## WHAT TO DO:
A single run of lines is to be printed exactly: starting at the line with "Recreate this scene" and ending at the line with "sc.view_settings.exposure=0", both included. Leave the pictures out.

Rows from a 3D scene dataset:

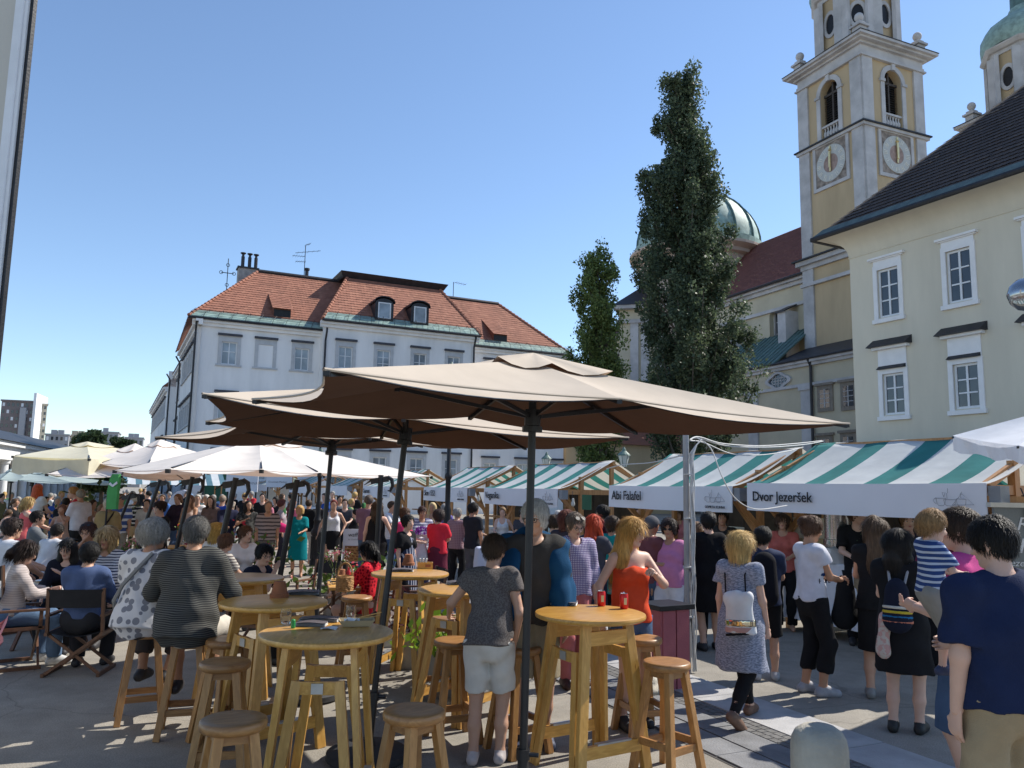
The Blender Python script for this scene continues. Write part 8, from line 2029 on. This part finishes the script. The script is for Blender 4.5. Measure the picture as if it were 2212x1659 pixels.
i = PEOPLE['pinkbag']; thing_blob('pink_handbag', 'bright pink handbag of the woman turned away', 'bag', i, [pr(A3(.28, .0, .98), A3(.28, .1, .95), .12, .1, 1.8, A3(1, 0, 0), sm=.04)], .025, clothmat((.6, .03, .16)))
person('blackjacket', 'man in black jacket and white trousers seen from behind', 667, 1080, 21, 15, 'stand', ('jacket', BLK, .88), ('trousers', (.55, .52, .46)), ('short', (.05, .03, .02)), SKIN, ('down', 'down'), fat=1.1)
person('papers', 'dark haired person in black camouflage tee holding papers', 537, 1082, 18.5, 160, 'stand', ('tee', (.02, .02, .02, 'specks', (.06, .06, .055), 18), .86, .7), ('shorts', (.12, .11, .09)), ('wavy', DKH, .2), SKIN_T, ('down', 'high'), yaw=-20, nod=-14, fat=1.15)
person('strapblack', 'man in white tee and navy jacket with camera strap by the slanted post', 495, 1078, 18.5, 150, 'stand', ('jacket', (.02, .022, .05), .88), ('trousers', BLK), ('short', DKH), SKIN, ('front', 'front'))
person('vendor', 'dark haired vendor in black at the waffle counter', 770, 1100, 19, -80, 'stand', ('tee', BLK, .9, .8), ('trousers', BLK), ('bun', DKH), SKIN_P, ('front', 'front'), fem=1)
person('veganwoman', 'woman in white vest serving at the Veganika stall', 1086, 1096, 18.6, 185, 'stand', ('tank', (.66, .66, .66), .9), ('trousers', (.05, .05, .08)), ('bun', (.22, .13, .06)), SKIN_P, ('side', 'front'), fem=1, nod=12)
person('maroonvendor', 'man in dark maroon tee and glasses at the Abi Falafel stall end', 1304, 1092, 13.4, -70, 'stand', ('tee', (.06, .012, .02), .88, .8), ('trousers', BLK), ('short', DKH), SKIN_T, ('front', 'front'), glasses='clear')
person('stallman', 'man in black tee behind the steel urn of the nearest stall', 1850, 1092, 11.2, 200, 'stand', ('tee', BLK, .88, .8), ('trousers', BLK), ('short', (.12, .06, .035)), SKIN_P, ('front', 'front'), yaw=-60)
person('stallboy', 'young vendor behind the nearest counter near the boy', 1960, 1106, 10.6, 195, 'stand', ('tee', (.03, .03, .05), .88, .8), ('trousers', BLK), ('short', (.2, .11, .05)), SKIN_P, ('front', 'front'))
person('teallady', 'dark haired woman in turquoise top bending by the Veganika stall', 1196, 1116, 12.4, 120, 'stand', ('tee', (.04, .36, .40), .88, .6), ('trousers', JEAN), ('curly', (.05, .025, .02)), SKIN_P, ('front', 'front'), fem=1, nod=20)
person('brunette', 'woman with auburn bob behind the gingham man', 1222, 1104, 11.4, 30, 'stand', ('cap', (.05, .04, .05), .9), ('trousers', BLK), ('bob', (.12, .035, .02)), SKIN_P, ('front', 'front'), fem=1)
person('greencurl', 'curly haired woman in teal dress behind the orange top', 1322, 1118, 11.8, 40, 'stand', ('tee', (.01, .25, .24), .6, .6), ('trousers', BLK), ('curly', (.05, .03, .02)), SKIN_T, ('front', 'front'), fem=1, fat=1.2)
# ---- seated guests
person('sweater', 'grey haired man in dark finely striped sweater on a bar stool', 430, 1121, 6.72, -6, 'stool', ('sweater', (.035, .035, .037, 'stripeh', (.12, .12, .11), 62), .93, .6), ('shorts', (.55, .51, .45)), ('short', (.11, .105, .10)), SKIN_T, ((.26, .36, 1.14), (.26, .36, 1.14)), lean=6, fat=1.42, nod=4, seat=.775, loc=(STO['s12'].x, STO['s12'].y), shoulder=1.06)
i = person('dots', 'grey haired woman in white blouse with grey polka dots on a bar stool', 322, 1130, 6.95, 8, 'stool', ('loose', (.60, .60, .63, 'dots', (.20, .21, .25), 13), .93, .7), ('capri', (.06, .055, .06)), ('curly', (.30, .29, .27)), SKIN_T, ((.2, .36, 1.1), (.2, .36, 1.1)), lean=7, fem=1, fat=1.25, yaw=28, glasses='clear', seat=.775, loc=(STO['s11'].x, STO['s11'].y))
T = i['T']; mb = MB(); mb.tube([wpt(i, T(*q)) for q in ((.08, -.09, 1.475), (.0, -.165, 1.33), (-.1, -.18, 1.2), (-.2, -.12, 1.06), (-.24, -.02, .98))], .018, 6); o = mb.build('bag_strap', clothmat((.24, .24, .24)), None); tag(o, 'grey shoulder strap across the dotted blouse', 'strap')
person('denim', 'man in blue denim shirt with black hair sitting with his back turned', 222, 1174, 8.8, -8, 'sit', ('long', (.075, .11, .22), .95), ('trousers', (.03, .03, .035)), ('short', (.008, .007, .007)), SKIN, ('table', 'table'), lean=6, fat=1.15, loc=CH['c2'])
i = person('ponytail', 'woman with long ponytail in striped beige top looking at a phone', 84, 1171, 9.0, 55, 'sit', ('long', (.46, .40, .38, 'stripeh', (.36, .31, .3), 40), .95, 1.7), ('trousers', (.1, .16, .26)), ('pony', (.03, .02, .018), .34), SKIN_P, ((.05, .36, 1.22), (.05, .38, 1.2)), lean=5, fem=1, nod=18, loc=CH['c1'], shoe=(.5, .5, .5))
ph = wpt(i, i['wri'][1]); mb = MB(); mb.box(ph + V((.08, .08, .06)), (.08, .15, .01), Matrix.Rotation(.6, 3, 'X') @ Matrix.Rotation(.5, 3, 'Z')); o = mb.build('phone', PAPER, bevel=.004); tag(o, 'white phone held by the ponytail woman', 'phone')
ck = CH['c1']; mb = MB(); rg = np.random.default_rng(4)
mb.grid([[V((ck[0] - .45 + .62 * a / 12, ck[1] - .34 + .08 * math.sin(a * .9), 0)) + V((.02 * math.sin(b * 1.7 + a), -.03 * b + .05 * math.sin(a * .8 + b), .60 - .052 * b - .10 * math.sin(math.pi * a / 12) + .02 * math.sin(a * 2.3 + b))) for a in range(13)] for b in range(7)])
o = mb.build('pink_cloth', clothmat((.62, .26, .28)), smooth=True); tag(o, 'pink cloth hanging over the far left director chair', 'cloth')
person('blackhair', 'woman with long black hair and fringe facing the camera', 148, 1166, 9.9, 165, 'sit', ('long', (.012, .012, .02), .95), ('trousers', BLK), ('long', (.008, .007, .007), .36), SKIN_P, ((.02, .26, 1.36), 'table'), lean=8, fem=1, nod=14, yaw=10, seat=.46)
person('oliveface', 'woman in olive tee resting her chin on her hand', 193, 1131, 11.4, 175, 'sit', ('tee', (.10, .10, .085), .95, .6), ('trousers', BLK), ('short', (.06, .03, .02)), SKIN_T, ('table', 'face'), lean=6, fem=1, fat=1.15, nod=4, glasses='head')
person('smoker', 'blonde woman in navy striped top raising a hand', 235, 1141, 10.4, 180, 'sit', ('long', (.55, .55, .58, 'stripeh', (.03, .035, .08), 30), .95, 1.6), ('trousers', BLK), ('bob', (.40, .27, .13)), SKIN_T, ('table', (.16, .24, 1.34)), lean=5, fem=1, fat=1.15, nod=8)
person('whitetee1', 'man in white tee sitting with his back turned at the left edge', 45, 1123, 10.8, 22, 'sit', ('tee', (.62, .62, .64), .93, .7), ('trousers', JEAN), ('short', (.03, .02, .015)), SKIN, ('table', 'table'), lean=8, fat=1.15, glasses='head', loc=CH['c3'])
person('baldman', 'bald man in black shirt at the left edge', 17, 1117, 12.2, 60, 'sit', ('polo', BLK, .93, .8), ('trousers', BLK), ('bald', (.2, .15, .1)), SKIN, ('table', 'table'), lean=4, fat=1.15, yaw=20)
person('whitetee2', 'man in white tee bending over a table in the left group', 124, 1134, 13.4, 20, 'sit', ('tee', (.62, .62, .64), .93, .7), ('trousers', BLK), ('short', (.02, .015, .012)), SKIN, ('table', 'table'), lean=16, fat=1.1)
person('baretop', 'woman in beige strap top with sunglasses behind the white tee man', 135, 1092, 17, 170, 'sit', ('tank', (.42, .30, .24), .93), ('trousers', BLK), ('curly', (.16, .07, .04)), SKIN_T, ('face', 'table'), fem=1, fat=1.15, glasses='dark', seat=.75)
person('greytee2', 'dark haired person in grey tee left of the bread basket', 80, 1105, 13.6, 60, 'sit', ('tee', (.13, .14, .15), .93, .7), ('trousers', BLK), ('short', (.02, .015, .012)), SKIN, ('table', 'table'), seat=.6)
person('coralblond', 'blonde woman in coral top seated at the far left', 60, 1075, 15.4, 40, 'sit', ('tank', (.6, .12, .12), .93), ('trousers', BLK), ('pony', (.45, .30, .12), .3), SKIN_P, ('table', 'table'), fem=1, seat=.85)
person('whitetee3', 'woman in white tee with hair bun facing right at a sunlit table', 546, 1138, 12.5, 140, 'sit', ('tee', (.66, .65, .65), .95, .7), ('trousers', BLK), ('bun', (.10, .05, .03)), SKIN_P, ('table', 'table'), fem=1, yaw=-22, lean=6, loc=CH['c9'])
person('stripeblond', 'man in striped tee with blonde woman beyond, back turned by the sweater man', 486, 1155, 11.2, 40, 'sit', ('tee', (.45, .42, .38, 'stripeh', (.12, .1, .1), 26), .95, .7), ('trousers', BLK), ('short', (.12, .06, .035)), SKIN, ('table', 'table'), fat=1.05, lean=6)
person('blondchild', 'blonde bobbed child in white top beside the striped tee man', 466, 1134, 12.8, 20, 'sit', ('tee', (.66, .66, .64), .95, .7), ('trousers', JEAN), ('bob', (.52, .34, .10)), SKIN_P, ('table', 'table'), fem=1, hs=1.08)
person('headhand', 'man in navy tee and glasses resting his head on one hand', 586, 1178, 9.5, 105, 'sit', ('tee', (.015, .018, .035), .95, .7), ('trousers', BLK), ('short', (.008, .007, .007)), SKIN_P, ('table', (-.02, .20, 1.47)), lean=10, yaw=28, nod=10, glasses='clear', loc=CH['c4'])
person('reddress', 'woman in red patterned dress with dark ponytail sitting in profile', 806, 1172, 10.35, -75, 'sit', ('long', (.62, .02, .035, 'dots', (.2, .0, .01), 26), .95, 1.2), ('skirt', (.62, .02, .035), .7), ('pony', (.012, .01, .01), .16), SKIN_P, ('table', 'lap'), fem=1, lean=4, nod=8, loc=CH['c6'])
# ---- standing on the terrace
person('polo', 'elderly man in white polo with red collar standing at the left tables', 176, 1058, 18.5, -62, 'stand', ('polo', (.64, .60, .62), .86, .85), ('trousers', (.03, .03, .03)), ('short', (.25, .22, .18)), SKIN_T, ((.22, .2, .92), 'down'), fat=1.15, glasses='clear')
i = PEOPLE['polo']; blob('red_collar', [pr(i['T'](-.05, 0, 1.455), i['T'](.05, 0, 1.455), .05 * i['s'], sm=.02)], .018, clothmat((.6, .03, .09)), i['root'])
i = person('tanjacket', 'white haired woman in tan jacket with dark shoulder strap', 236, 1078, 16, -18, 'stand', ('jacket', (.30, .215, .095), .78), ('trousers', (.05, .045, .04)), ('curly', (.55, .47, .33)), SKIN, ('front', 'front'), fem=1, fat=1.3)
T = i['T']; strap(i, i['root'], [T(.12, -.05, 1.49), T(.05, -.17, 1.33), (T(-.06, -.2, 1.15)), T(-.18, -.15, .98)], .016, clothmat((.03, .02, .015)), 'shoulder_strap')
person('suit', 'person in dark suit with dark hair standing at the tables', 143, 1076, 18.5, -10, 'stand', ('jacket', (.012, .013, .018), .8), ('trousers', BLK), ('short', (.015, .012, .01)), SKIN, ('front', 'front'), lean=8, fat=1.1)
person('waitress2', 'waitress in black tee with bun looking down behind the dotted blouse', 348, 1084, 13.8, 215, 'stand', ('tee', BLK, .9, .6), ('trousers', (.35, .03, .06)), ('bun', (.03, .018, .015)), SKIN_P, ('front', 'front'), fem=1, nod=18)
person('redlean', 'blond person in red tee bending over far tables', 160, 1052, 19, 250, 'stand', ('tee', (.5, .04, .05), .88, .7), ('trousers', BLK), ('short', (.38, .2, .08)), SKIN_P, ('front', 'front'), lean=20)
person('redhead2', 'red haired woman in white top under the grey green parasol', 82, 1046, 20, 10, 'stand', ('tee', W_, .9, .5), ('trousers', JEAN), ('long', (.5, .09, .03), .3), SKIN_P, ('front', 'front'), fem=1)
person('bluestripe', 'man in blue and white striped polo behind the tan jacket woman', 263, 1068, 18.5, 175, 'stand', ('polo', (.06, .10, .26, 'stripeh', (.6, .62, .66), 7), .86, .8), ('shorts', (.25, .24, .2)), ('buzz', (.2, .15, .1)), SKIN_T, ('down', 'front'), fat=1.2, glasses='dark')
person('sunface', 'sunlit woman with sunglasses seated by the green flag', 221, 1090, 17.5, 120, 'sit', ('tank', (.5, .35, .28), .93), ('trousers', BLK), ('pony', (.2, .1, .05), .2), SKIN, ('table', 'table'), fem=1, glasses='dark', seat=.7)
person('bluestrap', 'woman with blue bag beside the white polo man', 200, 1080, 19, 100, 'stand', ('tank', (.35, .26, .22), .86), ('skirt', (.12, .22, .45), .5), ('pony', (.05, .03, .02), .2), SKIN_T, ('down', 'front'), fem=1, glasses='dark')
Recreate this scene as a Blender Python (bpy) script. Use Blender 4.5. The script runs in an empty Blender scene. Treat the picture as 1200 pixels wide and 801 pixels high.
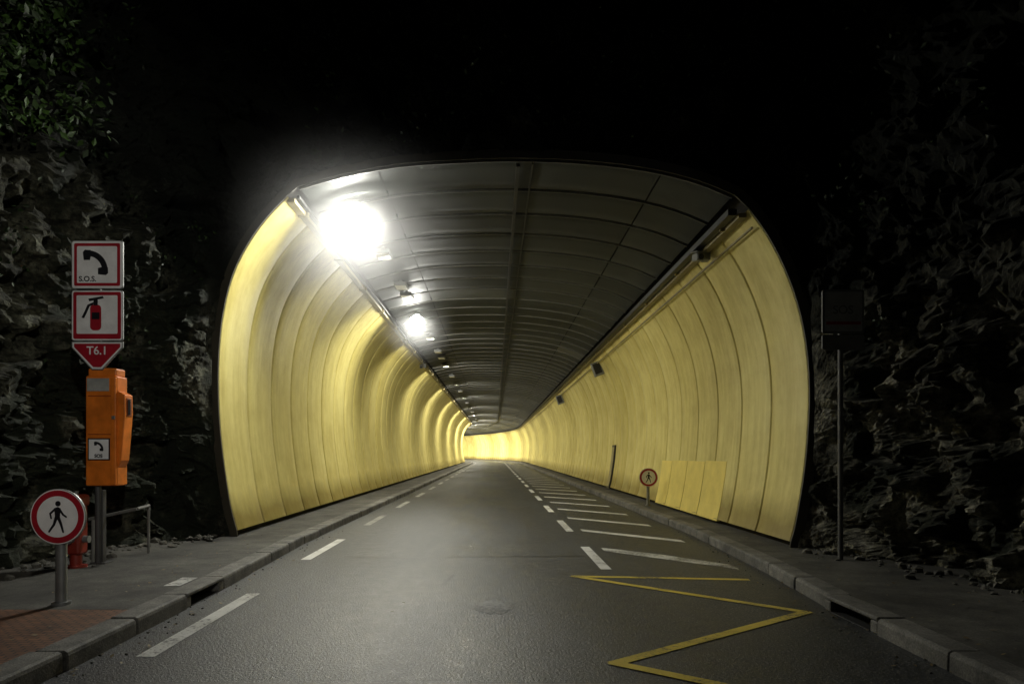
import bpy, bmesh, math, random
from mathutils import Vector, noise, Matrix
random.seed(7)
sc=bpy.context.scene
sc.view_settings.view_transform='Standard'
try: sc.view_settings.look='None'
except: pass
sc.view_settings.exposure=0

# ------------------------------------------------------------------ helpers
def empty(name,loc=(0,0,0)):
    o=bpy.data.objects.new(name,None); o.location=loc; sc.collection.objects.link(o); o.empty_display_size=.2; return o
def mk(name,V,F,mat,parent=None,smooth=False,rnd=None,bevel=0):
    m=bpy.data.meshes.new(name); m.from_pydata([tuple(v) for v in V],[],F); m.update()
    o=bpy.data.objects.new(name,m); sc.collection.objects.link(o)
    if mat: m.materials.append(mat)
    if smooth: m.polygons.foreach_set('use_smooth',[True]*len(m.polygons))
    if rnd is not None:
        a=m.attributes.new('rnd','FLOAT','FACE'); a.data.foreach_set('value',rnd)
    if parent: o.parent=parent; o.matrix_parent_inverse=Matrix.Translation(-parent.location)
    if bevel:
        b=o.modifiers.new('b','BEVEL'); b.width=bevel; b.segments=2
    return o
BF=[(0,3,2,1),(4,5,6,7),(0,1,5,4),(1,2,6,5),(2,3,7,6),(3,0,4,7)]
def boxv(c,s):
    x,y,z=c; a,b,d=s[0]/2,s[1]/2,s[2]/2
    return [(x-a,y-b,z-d),(x+a,y-b,z-d),(x+a,y+b,z-d),(x-a,y+b,z-d),(x-a,y-b,z+d),(x+a,y-b,z+d),(x+a,y+b,z+d),(x-a,y+b,z+d)]
def box(name,c,s,mat,parent=None,bevel=0.006,rot=None):
    V=boxv(c,s)
    if rot: 
        R=rot; V=[tuple(Vector(c)+R@(Vector(v)-Vector(c))) for v in V]
    return mk(name,V,BF,mat,parent,bevel=bevel)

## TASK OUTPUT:
Recreate this scene as a Blender Python (bpy) script. Use Blender 4.5. The script runs in an empty Blender scene. Treat the picture as 1200 pixels wide and 801 pixels high.
import bpy, bmesh, math, random
from mathutils import Vector, noise, Matrix
random.seed(7)
sc=bpy.context.scene
sc.view_settings.view_transform='Standard'
try: sc.view_settings.look='None'
except: pass
sc.view_settings.exposure=0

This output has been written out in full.